The film will be released to theatres worldwide on August 16, 2012.
The other films in the trilogy, Paradise (faith) and (hope) will be released later in the year.
When Austrian film director, Ulrich Seidl, started researching a story on Western tourists in Africa, the theme of sex tourism came up repeatedly.
So, together with his wife, the filmmaker developed that into a story of a family who seek to find sexual fulfilment with African men.
The original plan was to make a film with three episodes, each about a different woman looking for love in different ways.
Instead, after a year and a half in the editing room, the director ended up with three separate films.
The first in the trilogy, “Paradise: Love” premiered at the 65th edition of the Cannes Festival in May this year.

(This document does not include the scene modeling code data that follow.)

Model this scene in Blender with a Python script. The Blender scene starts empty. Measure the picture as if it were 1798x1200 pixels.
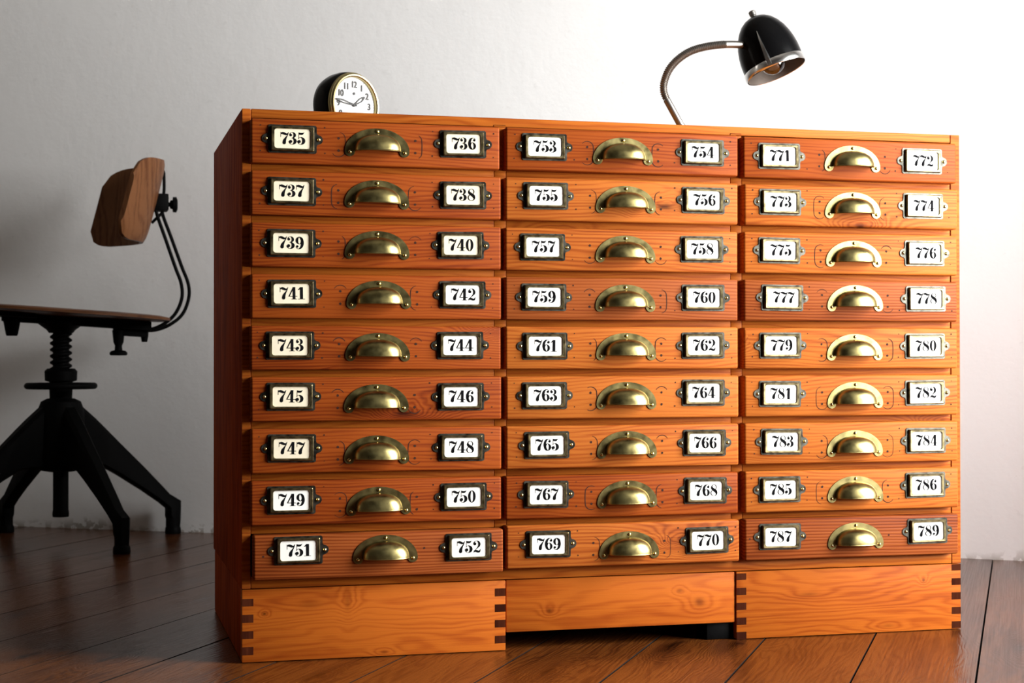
import bpy, bmesh, math, random
from mathutils import Vector, Matrix
random.seed(7)
PI = math.pi
scene = bpy.context.scene
C = scene.collection

# ------------------------------------------------------------------ camera
PITCH, ROLL, CAM_H, F_PX = 0.0105, -0.00108, 0.47086, 2869.8
cam_data = bpy.data.cameras.new('camera')
cam_data.sensor_width = 36.0
cam_data.lens = F_PX / 1798.0 * 36.0
cam_data.clip_start = 0.02
cam = bpy.data.objects.new('camera', cam_data)
C.objects.link(cam)
fwd = Vector((0, math.cos(PITCH), math.sin(PITCH)))
up0 = Vector((0, -math.sin(PITCH), math.cos(PITCH)))
r0 = Vector((1, 0, 0))
rx = r0 * math.cos(ROLL) + up0 * math.sin(ROLL)
ux = -r0 * math.sin(ROLL) + up0 * math.cos(ROLL)
M = Matrix.Identity(4)
for i in range(3):
    M[i][0] = rx[i]; M[i][1] = ux[i]; M[i][2] = -fwd[i]
M.translation = Vector((0, 0, CAM_H))
cam.matrix_world = M
cam_data.dof.use_dof = True
cam_data.dof.focus_distance = 2.62
cam_data.dof.aperture_fstop = 11.0
scene.camera = cam

# ------------------------------------------------------------------ world and light
ROOM = math.radians(-17.3)          # the room is turned against the view; local x runs along the back wall
E1 = Vector((math.cos(ROOM), math.sin(ROOM), 0)); E2 = Vector((-math.sin(ROOM), math.cos(ROOM), 0))
def room(s, t, z=0.0):
    return E1 * s + E2 * t + Vector((0, 0, z))
S0, S1, T0, T1, ZC = -3.7, 1.35, -1.7, 3.99, 2.75
# windows: ('right' or 'front' wall, a0, a1, z0, z1) where a runs along that wall
WINS = [('right', 1.95, 3.20, 0.28, 2.12)]
SKY_W = 130.0                        # daylight entering per square metre of window

world = bpy.data.worlds.new('world'); scene.world = world
world.use_nodes = True
wb = world.node_tree.nodes['Background']
wb.inputs[0].default_value = (0.80, 0.90, 1.0, 1); wb.inputs[1].default_value = 1.0

for w_ in WINS:
    ld = bpy.data.lights.new('window_daylight', 'AREA')
    ld.shape = 'RECTANGLE'; ld.size = w_[2] - w_[1]; ld.size_y = w_[4] - w_[3]
    ld.energy = SKY_W * ld.size * ld.size_y; ld.color = (1.0, 0.995, 0.98)
    lo = bpy.data.objects.new('window_daylight', ld); C.objects.link(lo)
    if w_[0] == 'right': zax = E1.copy(); pos_ = room(S1 + 0.15, (w_[1] + w_[2]) / 2, (w_[3] + w_[4]) / 2)
    else: zax = -E2; pos_ = room((w_[1] + w_[2]) / 2, T0 - 0.15, (w_[3] + w_[4]) / 2)
    yax = Vector((0, 0, 1)); xax = yax.cross(zax)   # light shines along its local -z
    ML = Matrix.Identity(4)
    for i in range(3):
        ML[i][0] = xax[i]; ML[i][1] = yax[i]; ML[i][2] = zax[i]
    ML.translation = pos_
    lo.matrix_world = ML

vs = scene.view_settings
vs.view_transform = 'Standard'; vs.look = 'None'; vs.gamma = 1.0; vs.use_curve_mapping = False
vs.exposure = 0.0
scene.cycles.use_denoising = True

# ------------------------------------------------------------------ materials
def new_mat(name):
    m = bpy.data.materials.new(name); m.use_nodes = True
    nt = m.node_tree
    return m, nt, nt.nodes['Principled BSDF']

def N(nt, t, **kw):
    n = nt.nodes.new(t)
    for k, v in kw.items(): setattr(n, k, v)
    return n

def math_n(nt, op, a, b=None, c=None):
    n = nt.nodes.new('ShaderNodeMath'); n.operation = op
    for i, v in enumerate((a, b, c)):
        if v is None: continue
        if isinstance(v, (int, float)): n.inputs[i].default_value = v
        else: nt.links.new(v, n.inputs[i])
    return n.outputs[0]

def mixc(nt, fac, a, b, mode='MIX'):
    n = nt.nodes.new('ShaderNodeMix'); n.data_type = 'RGBA'; n.blend_type = mode
    for idx, v in ((0, fac), (6, a), (7, b)):
        if isinstance(v, (int, float)): n.inputs[idx].default_value = v
        elif isinstance(v, tuple): n.inputs[idx].default_value = (*v, 1)
        else: nt.links.new(v, n.inputs[idx])
    return n.outputs[2]

def ramp(nt, fac, stops):
    n = nt.nodes.new('ShaderNodeValToRGB')
    el = n.color_ramp.elements
    while len(el) < len(stops): el.new(0.5)
    for e, (p, c) in zip(el, stops):
        e.position = p; e.color = (*c, 1) if len(c) == 3 else c
    nt.links.new(fac, n.inputs[0])
    return n.outputs[0]

def simple(name, col, rough=0.5, metal=0.0, spec=0.5, noise=0.0, nscale=40.0, coat=0.0, bump=0.0):
    m, nt, b = new_mat(name)
    b.inputs['Base Color'].default_value = (*col, 1)
    b.inputs['Roughness'].default_value = rough
    b.inputs['Metallic'].default_value = metal
    b.inputs['Specular IOR Level'].default_value = spec
    b.inputs['Coat Weight'].default_value = coat
    b.inputs['Coat Roughness'].default_value = 0.08
    if noise or bump:
        tc = N(nt, 'ShaderNodeTexCoord'); oi = N(nt, 'ShaderNodeObjectInfo')
        vm = N(nt, 'ShaderNodeVectorMath', operation='ADD')
        nt.links.new(tc.outputs['Object'], vm.inputs[0])
        sc = N(nt, 'ShaderNodeVectorMath', operation='SCALE'); sc.inputs[0].default_value = (9.1, 5.3, 3.7)
        nt.links.new(oi.outputs['Random'], sc.inputs['Scale']); nt.links.new(sc.outputs[0], vm.inputs[1])
        nz = N(nt, 'ShaderNodeTexNoise'); nz.inputs['Scale'].default_value = nscale; nz.inputs['Detail'].default_value = 5
        nt.links.new(vm.outputs[0], nz.inputs['Vector'])
        if noise:
            dk = tuple(c * (1 - noise) for c in col); lt = tuple(min(1, c * (1 + noise * 0.6)) for c in col)
            nt.links.new(ramp(nt, nz.outputs['Fac'], [(0.32, dk), (0.52, col), (0.72, lt)]), b.inputs['Base Color'])
            nt.links.new(math_n(nt, 'MULTIPLY_ADD', nz.outputs['Fac'], 0.25, rough - 0.12), b.inputs['Roughness'])
        if bump:
            bp = N(nt, 'ShaderNodeBump'); bp.inputs['Strength'].default_value = bump; bp.inputs['Distance'].default_value = 0.001
            nt.links.new(nz.outputs['Fac'], bp.inputs['Height']); nt.links.new(bp.outputs[0], b.inputs['Normal'])
    return m

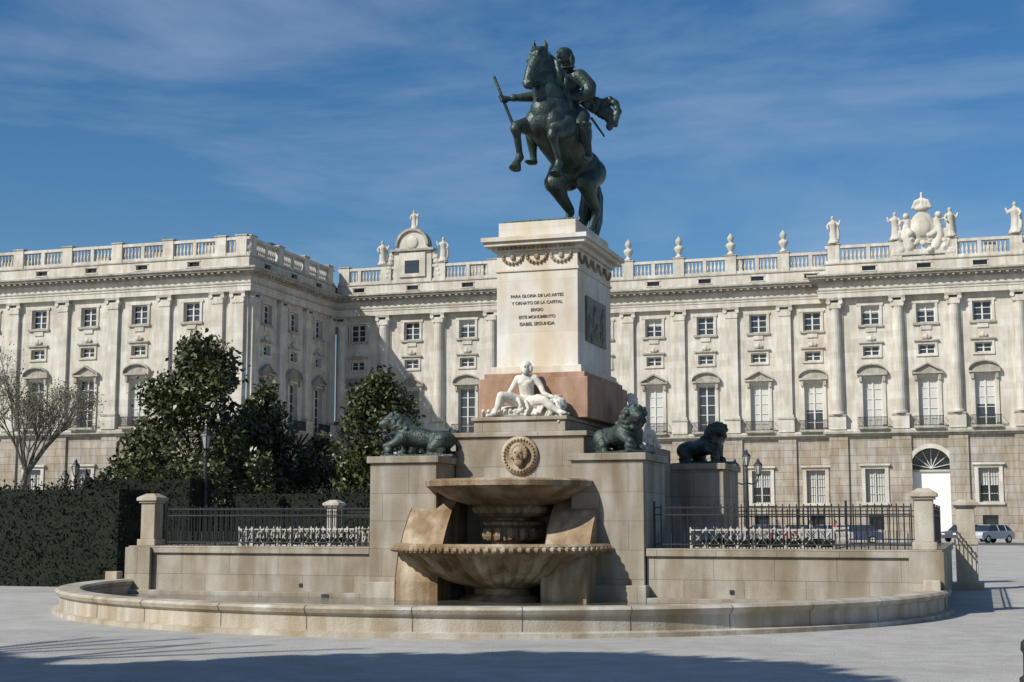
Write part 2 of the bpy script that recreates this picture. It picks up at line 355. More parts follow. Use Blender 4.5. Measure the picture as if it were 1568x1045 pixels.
def dup(o,*a,**k):
    n=o.copy(); sc.collection.objects.link(n); put(n,*a,**k); return n
dup(s1,7.1,127.36,31.2,1.05,.5); dup(s2,13.5,127.36,31.2,1.1,-.4)
dup(s1,-55.9,124.4,31.2,.95,.4); dup(s2,-48.4,124.4,31.2,.95,.2); dup(s1,-52,124.4,35.2,.75)
v=MB(); v.lathe([(.42,0),(.42,.2),(.2,.35),(.25,.5),(.5,.9),(.55,1.15),(.4,1.3),(.22,1.4),(.2,1.5),(.34,1.7),(.38,1.95),(.25,2.2),(.1,2.35),(.02,2.5)],0,0,14)
vo=v.build('roof_urn',LIME,pal,smooth=True); put(vo,-33.98,130.36,31.2)
for x in(-28.12,-22.28,-16.42,-10.6): dup(vo,x,130.36,31.2)
random.seed(3)
c=MB(); c.sph((0,0,2.6),(1.15,.45,1.5)); c.sph((0,-.3,2.5),(.75,.35,1.0)); c.sph((0,0,4.4),(.7,.45,.35)); c.chain([((0,0,4.7),.25),((0,0,5.3),.12),((0,0,5.9),.14)])
for k in range(7):
    a=pi*k/6; c.chain([((.85*math.cos(a),0,4.5),.16),((.6*math.cos(a),-.1,5.15),.11),((0,0,5.4),.1)])
for s in(-1,1):
    c.chain([((s*1.2,0,.6),.5),((s*1.6,0,1.6),.45),((s*1.5,0,2.5),.4),((s*1.35,0,3.2),.3)]); c.sph((s*1.5,-.1,3.7),.33)
    c.chain([((s*2.0,0,.4),.45),((s*2.4,0,1.2),.35),((s*2.2,0,2.1),.25),((s*2.8,0,2.4),.15)])
    c.chain([((s*2.7,0,.3),.3),((s*2.9,0,.9),.25),((s*2.6,0,1.6),.2)])
    c.chain([((s*1.3,0,3.2),.15),((s*2.1,0,3.3),.12),((s*2.3,0,2.8),.1)])
for k in range(26):
    c.sph((random.uniform(-2.6,2.6),random.uniform(-.4,.1),random.uniform(.2,2.2)),random.uniform(.15,.35))
c.box(-3,3,-.3,.4,-.2,.35)
co=c.build('coat_of_arms',LIME,pal,remesh=.07,sm=1); put(co,4.3,127.3,29.7,1.08)

# ------------------------------------------------------------------ monument
mon=empty('fountain_monument',(0,4,0))
st=MB(); mb=MB(); rg=MB(); bw=MB()
YW=.4
for s in(-1,1):
    E=8.35 if s>0 else 8.55
    a,b=sorted((s*2.9,s*E))
    st.box(a,b,YW,YW+.55,.0,1.0); st.box(a-.04 if s<0 else a,b+.04 if s>0 else b,YW-.06,YW+.61,1.0,1.15); st.box(a,b,YW-.28,YW-.001,0,.22)
    st.box(*sorted((s*(E-.5),s*(E-.003))),YW+.56,10.4,0,1.0); st.box(*sorted((s*(E-.56),s*(E+.036))),YW+.62,10.45,1.0,1.147)
    st.box(*sorted((s*(E-.55),s*(E+.07))),YW-.14,YW-.061,0,1.12)
    for y0,y1,x0,x1 in((.3,2.3,1.42,2.88),(5.8,7.9,2.1,3.5)):
        A,B=sorted((s*x0,s*x1))
        st.box(A,B,y0,y1,0,2.86); st.box(A-.06,B+.06,y0-.06,y1+.06,2.86,3.0); st.box(A-.07,B+.07,y0-.2,y1+.08,0,.45)
    st.box(*sorted((s*1.41,s*2.3)),2.37,5.7,0,3.3)
    pr=[(-.55,0),(-.55,.5),(-.42,1.0),(-.1,1.5),(.2,1.85),(.55,2.1),(.75,2.35),(1.3,2.35),(1.3,0)]
    A,B=sorted((s*1.05,s*1.95)); vs=[(A,y,z) for y,z in pr]+[(B,y,z) for y,z in pr]; n=len(pr)
    bw.add(vs,[tuple(range(n)),tuple(range(2*n-1,n-1,-1))]+[(i,(i+1)%n,(i+1)%n+n,i+n) for i in range(n)])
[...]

The movie was also nominated for the top prize at the prestigious festival in France, and generally earned positive critical acclaim, even though some people who have seen it have been left feeling a little coy by its explicit nature.
Seidl, who has earned a reputation for his improvisatory techniques, only instilled in the cast an idea of the film that he wanted.
The individual scenes are described precisely but the separate threads are recounted as you would in a short story.
“My working method is that instead of simply following the approved script, I shoot chronologically and make sure the process remains open to new directions and ideas,” says the 59-year-old.
What you get is a movie that deals with the thriving sex tourism and racial prejudices as illustrated by the relationship between middle-aged foreign women and young men, known as beach boys, who prey on these foreign women for financial gain in return for their romantic liaisons.
The protagonist, Teresa (Margarethe Tiesel), a 50-year-old Austrian woman travels to Kenya in search of love. The woman, who with her bulging waistline doesn’t quite fit your typical beauty ideals, goes from one beach to the next without finding the man she is looking for. Finally, she meets the charming Munga (Peter Kazungu) and realises that, with the beach boys at the Coast, love is a business.
“When you are around these young men, you feel 10 years younger, “ says lead actress Tiesel, “ I can completely understand women who travel to countries like Kenya in search of lovers.”
As the affair continues, complete with graphic scenes, Munga’s demands for money become more frequent and he uses every opportunity to dupe the mzungu.
Naturally, it proved difficult for the director to find actors with the courage to appear naked in front of the camera.
Tiesel says such scenes are challenging to shoot but thinks the experience must have been harder for the Kenyan actors.